Comment Re:Not a surprise (Score 1) 139
I agree, but nobody said or inferred that
That seems like an interesting thing to say, given what you said next.
even if you do have "many eyes" (and the vast majority of projects do not) and even if you assume they are the right ones looking in the right place at the right time you will likely find at least some bugs at some point in time.
First, "I agree, but nobody said or [implied] [otherwise]"; the argument is that many eyes make bugs shallow, not spontaneously and instantaneously evaporate. Second, of course "you" will find some bugs at some point. The whole idea is that people will find bugs at some point, and in fact at some sooner point, because more people are looking.
it's hardly a reliable and practical advantage, more of a shot in the dark
I'd say it's an unreliable but highly fucking practical advantage, actually, because when there's only one target it's more likely you'll hit the guy with a thousand shots in the dark than just one or two.
in this case
In this case, the specific bug found seems by all accounts to be something very difficult to find via code review, especially given the OpenSSL codebase.

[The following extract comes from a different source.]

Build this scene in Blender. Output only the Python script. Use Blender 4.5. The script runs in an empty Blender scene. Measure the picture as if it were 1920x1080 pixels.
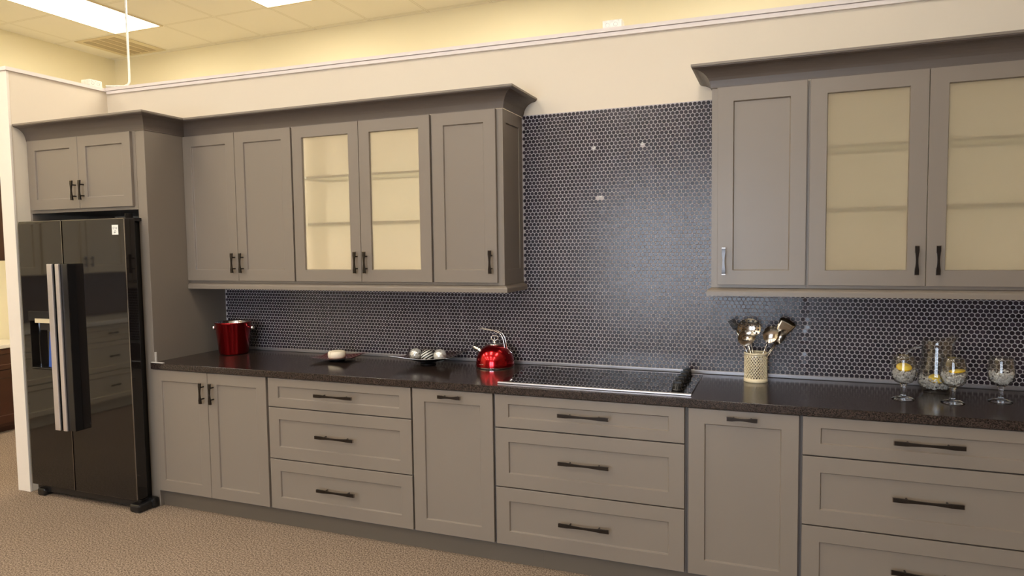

given the profile of the project this is an absolute best-case scenario
The fact it is a high profile project seems to be the only positive factor in this case, apart from the bare minimum fact that it is open source. There are many, many problems with this case that make it more difficult for this bug to have been found any earlier than it was. A new feature that passed review by one person on the core team was included, then found and fixed less than three years later. It was found by people outside the core team who only had access to the codebase because it was open source. The guts of OpenSSL are heavily compromised by eons of feature creep, which seems to be common to every major/widespread TLS package on the planet. While the wisdom in secure coding of the core team is open to question, for a number of reasons, the team at least seems to be universally pretty clear on some basic concepts of not relying on magic security-through-obscurity fairy dust. The best case scenario for pretty much every closed source TLS package that competes with it differs from these conditions mostly in one or two ways: they are not open source, so they would not have been backed up by the people who found the bug in OpenSSL; they may use magic security-through-obscurity fairy dust to make their code "secure". On top of that, the public nature of the discovery combined with the necessarily public nature of the project's handling of bug patching ensures that the bug got fixed very damned quickly.
Now . . . not all bugs (even critical security bugs) will be found more quickly just because it's open source. See above where I paraphrased: "nobody said or [implied]" that it's always perfect all the time immediately with zero delays so nobody ever has bugs in their software. The actual, reasonable, rational claim is that it provides enough of a benefit, often enough, to make smart open source development processes a very good idea, especially for security software. I think it's pretty reasonable to say that, given the exact same conditions apart from the things that would necessarily be different just due to the intrinsic nature of open vs. closed development models, the best you could reasonably expect from a closed source project in the same situation is almost exactly what happened -- but, much more realistically, it would have taken longer, because someone would have to have nailed down the particulars of the problem without access to the source code.
. . . so no, I don't agree with your point.
it didn't work effectively enough to stop this from being extremely widely distributed.
This is true for this one specific case. I'm going to assume that is not your actual point, now, because if it is, that's a fucking stupid point. Your point should not be "This one slipped through the cracks, in some ways." If that is really the whole of your point, your "I Am Not A Hypocrite" card just got revoked.